Pour Giorgio Vacchiano, chercheur et maître de conférences en gestion et planification forestières à l'Université d’Etat de Milan, la forêt nous protège : « Les forêts sont les vêtements de notre planète : des systèmes en constante évolution, méga-divers et hyper-connectés. Ils sont liés à l'atmosphère et à l'hydrosphère, au sol et au feu, aux terres urbaines et agricoles, et à la biosphère – y compris les humains. Ce sont les grands connecteurs de la nature, à travers lesquels nos vies sont entrelacées avec celles des autres humains, sur toute la planète et à travers les générations futures ».  

Et les arbres permettent de conserver la chaleur l’hiver et la fraîcheur l’été dans les appartements, avec à la clef de substantielles économies de chauffage et de climatisation, et une réduction importante des émissions de CO2. La présence de ces arbres contribue également au bien-être physique et mental des habitants, qui sont ravis. Et pour lutter contre les pucerons sans avoir recours aux pesticides, on installe des milliers de pucerons sur la façade. 

Dans le Bosco Verticale (ci-dessus),  les feuillages persistants ont été placés côté sud, les espèces caduques au nord et à l’ouest et les tonalités fraiches et printanières à l’est. A Huanggang en Chine, ont été sélectionnées des espèces endémique le Ginkgo biloba, l’Osmanthus fragrans ou l’Acer griseum, des arbustes comme l’Hibiscus mutabilis, des herbes vivaces, des fleurs et des plantes grimpantes comme Ophiopogon bodinieri, Sedum lineare et Liriope spicata), qui absorbent 22 tonnes/an de CO2 et produisent 11 tonnes/an d'O2. 

Et en Belgique ? À Anvers, le Palazzo Verde recouvert de toitures végétalisées, avec flux de recyclage et matériaux innovants, a accueilli 86 arbres, 1000 arbustes et 1200 plantes. Ce tout premier projet sur le sol belge peut nettoyer plus de 30 tonnes de CO2 par an. À Bruxelles, dans une ville entourée par la superbe Forêt de Soignes, un projet signé Boeri a trouvé naturellement sa place. Il sera planté au Val d’Or, à Woluwe-Saint-Lambert…  

Le droit au vert ! 

La forêt urbaine est aussi une source d’équité sociale. C’est le cas du tout premier logement social Vertical Forest au monde, réalisé à Eindhoven aux Pays-Bas. Il reprend tout le savoir-faire et l'expérience acquis par Stefano Boeri Architetti lors de la construction de la toute première « Forêt Verticale » à Milan en combinaison avec les technologies de construction de dernière génération comme la préfabrication de la partie principale du bâtiment, la rationalisation de certaines solutions techniques pour les façades et l'optimisation des ressources pour réduire les coûts de construction.

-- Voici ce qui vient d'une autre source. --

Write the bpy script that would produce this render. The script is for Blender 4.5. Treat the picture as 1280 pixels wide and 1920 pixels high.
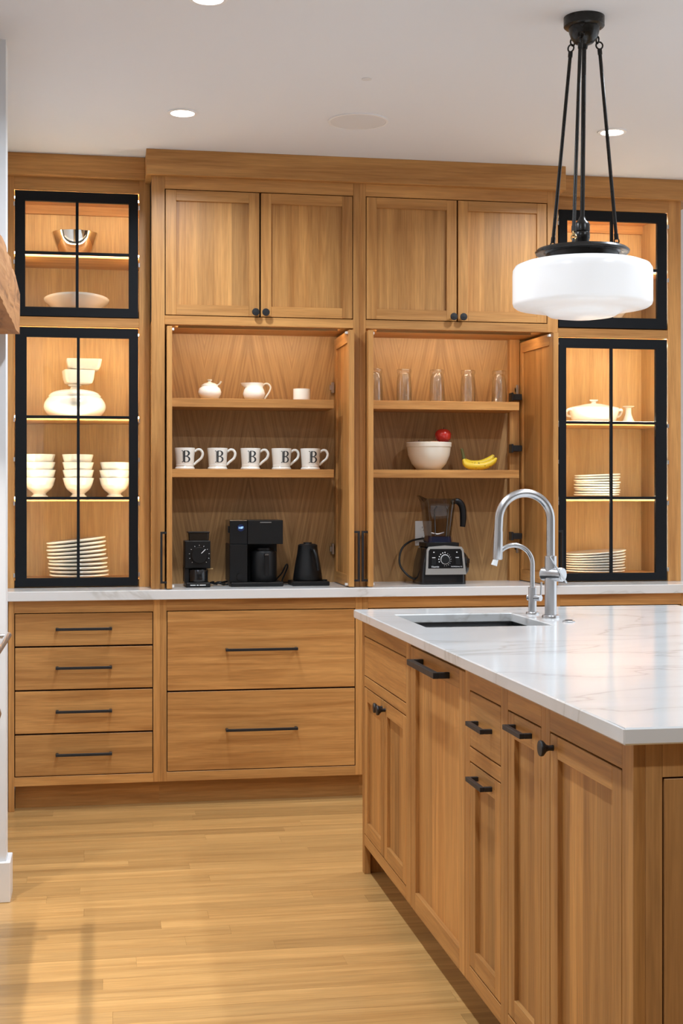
import bpy, bmesh, math, random
from mathutils import Vector, Matrix
random.seed(7)
for o in list(bpy.data.objects): bpy.data.objects.remove(o)
scene = bpy.context.scene
COL = scene.collection
PI = math.pi

# ------------------------------------------------------------------ camera, world, exposure
cam_data = bpy.data.cameras.new('camera')
cam = bpy.data.objects.new('camera', cam_data); COL.objects.link(cam)
cam.location = (0, 0, 1.305)
cam.rotation_euler = (PI/2, 0, -math.radians(9.9))
cam_data.sensor_fit = 'HORIZONTAL'; cam_data.sensor_width = 36
cam_data.lens = 36*2600/1280
cam_data.shift_y = -27/1280
cam_data.clip_start = 0.05
scene.camera = cam

world = bpy.data.worlds.new('world'); scene.world = world
world.use_nodes = True
bg = world.node_tree.nodes.get('Background') or world.node_tree.nodes.new('ShaderNodeBackground')
bg.inputs[0].default_value = (0.86, 0.93, 1.0, 1); bg.inputs[1].default_value = 1.6

vs = scene.view_settings
vs.view_transform = 'Standard'; vs.look = 'None'; vs.gamma = 1; vs.use_curve_mapping = False
vs.exposure = 0.0
cy = scene.cycles
cy.max_bounces = 7; cy.diffuse_bounces = 3; cy.glossy_bounces = 3; cy.transparent_max_bounces = 12
cy.caustics_reflective = False; cy.caustics_refractive = False; cy.adaptive_threshold = 0.02
CAN_POWER = 15.0      # each recessed ceiling can
LED_STRENGTH = 45.0    # cabinet light strips

# ------------------------------------------------------------------ materials
def new_mat(name):
    m = bpy.data.materials.new(name); m.use_nodes = True
    nt = m.node_tree
    return m, nt, nt.nodes['Principled BSDF']
def N(nt, t, **kw):
    n = nt.nodes.new(t)
    for k, v in kw.items(): setattr(n, k, v)
    return n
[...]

La tour verticale résidentielle Trudo, de 19 étages (70 mètres de haut) avec 135 arbres d'essences variées sur chaque de ses 4 façades, 10 000 arbustes et plantes de plus petites dimensions, regroupe 125 appartements. Les loyers sont abordables pour accueillir majoritairement des personnes à faible revenu et en particulier les jeunes couples. Chaque appartement offre une surface de 50 m2, dotée d’une terrasse de plus de 4 m2 et d’un micro-environnement naturel. « La tour Trudo à Eindhoven représente la réalisation d'un grand objectif pour nous tous, à savoir celui de rendre la typologie de construction de la forêt verticale accessible même aux locataires à faibles revenus. Une trentaine de logements ont été réservés aux personnes socialement défavorisées, demandeurs d'asile, réfugiés politiques et personnes handicapées. Ils pourront tous vivre avec un loyer abordable et socialement avantageux (633,20 € par mois) dans l'un des endroits les plus attractifs d'Eindhoven ; c'est pour montrer que vivre au contact des arbres et de la verdure - et profiter de leurs avantages - n'est pas l'apanage des riches mais pourrait bien devenir un choix possible pour des millions de citoyens à travers le monde », déclare l'architecte Stefano Boeri.

Car reverdir les zones défavorisées permet aussi d’économiser de l’argent sur le long terme, de réduire la criminalité et d’améliorer la santé, tout en permettant aux plus jeunes générations de se reconnecter et d’apprendre à respecter le monde naturel.